Sunday, November 20, 2005

Missions, Orality, and the Bible

About a month ago I made brief mention about oral based cultures and the dangers of using solely a chronological bible study approach. Dave Revnak added some helpful comments to my post offering good clarification. On his blog he also points to a recent article by John Piper entitled Missions, Orality, and the Bible. Here are nine questions which Piper raises.

1. Will we Westerners who have had the Bible in our languages for five centuries and who have access to Greek and Hebrew in which the Bible was verbally inspired keep this privileged position for ourselves?

2. Or will we humble ourselves and labor with all our might to help other peoples and cultures have the same access we have to a full and right understanding of the scriptures so that they do not have to depend on cultural outsiders telling them what God’s words say and what they mean and how they should be applied culturally and religiously and missiologically?

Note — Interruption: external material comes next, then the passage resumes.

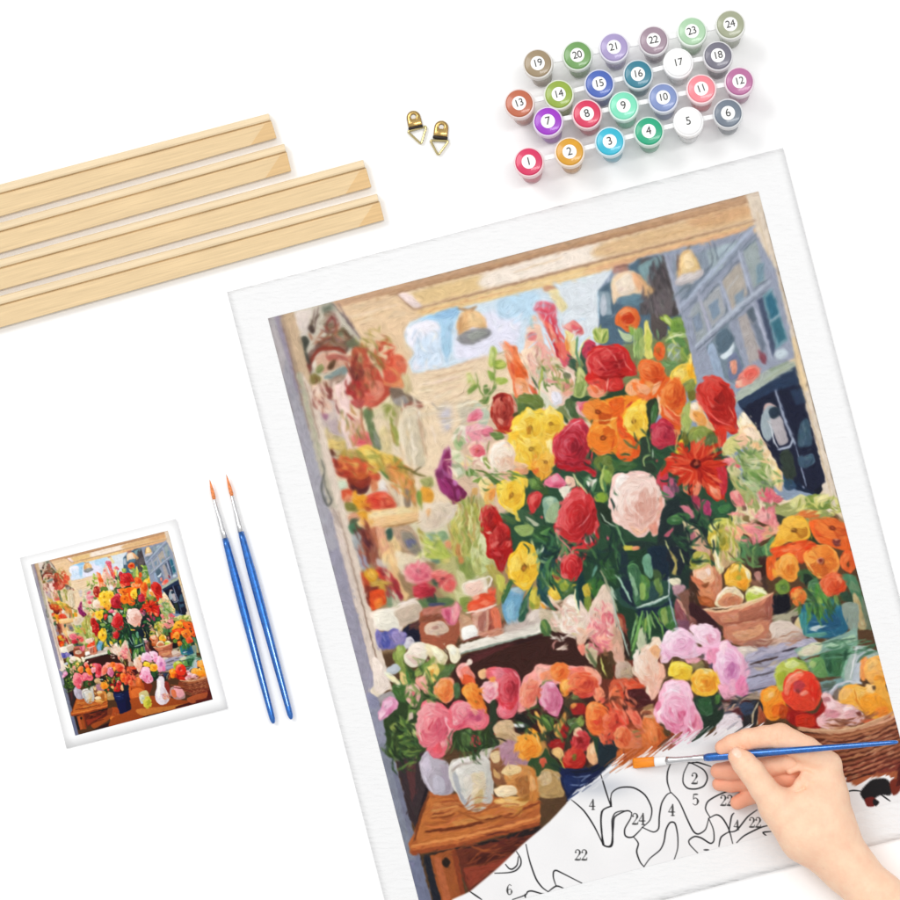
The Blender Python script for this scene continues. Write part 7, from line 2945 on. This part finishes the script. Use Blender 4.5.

3. Will we tell pre-literate and less-literate peoples and cultures that all authoritative religious truth comes from God through a single inspired book, and that all oral communication about God and his ways, no matter where it happens anywhere in the world, depends for its final reliability on this book, the Bible?

4. Will we clarify for them that, although all other holy books may have some helpful religious insights, nevertheless they do not have any final authority from God, but only the Bible does?

5. Will we tell them that this Bible was first written in Greek and Hebrew, the languages that God used when centuries ago “men spoke from God as they were carried along by the Holy Spirit” (2 Peter 1:21)?

6. Will we make sure they understand that if they remain only oral and do not someday raise up a generation who can read this book and study it in the original languages, they will remain dependent on outsiders for the divine truth God has given only through the Book?

7. Will we joyfully concur that access to the words of God in the Bible in one’s own language is a blessing greater than health and life, and that the golden rule gives us the privilege and duty to give other people and peoples the blessing that has come to us without our deserving it or planning it?

8. Will we labor for the long-term strength of the church among all unreached and less-reached peoples, by empowering them with the ability to read and study the Bible in the original languages, in the desire that the Lord may come very soon, but in the sober possibility that he may delay his return for centuries?

9. Will we labor to reverse the Western cultural trend away from reading, in the conviction that, when one moves away from reading, one moves away from a precious, God-given, edifying, stabilizing connection with God’s written word?

It should be our supreme desire to have all the nations worship Christ and have the ability to study his word in the original languages. God has revealed himself in words and it should be our mission that others may come to know these words. More importantly to know the Word - Jesus Christ - who today is known through the word of Scripture.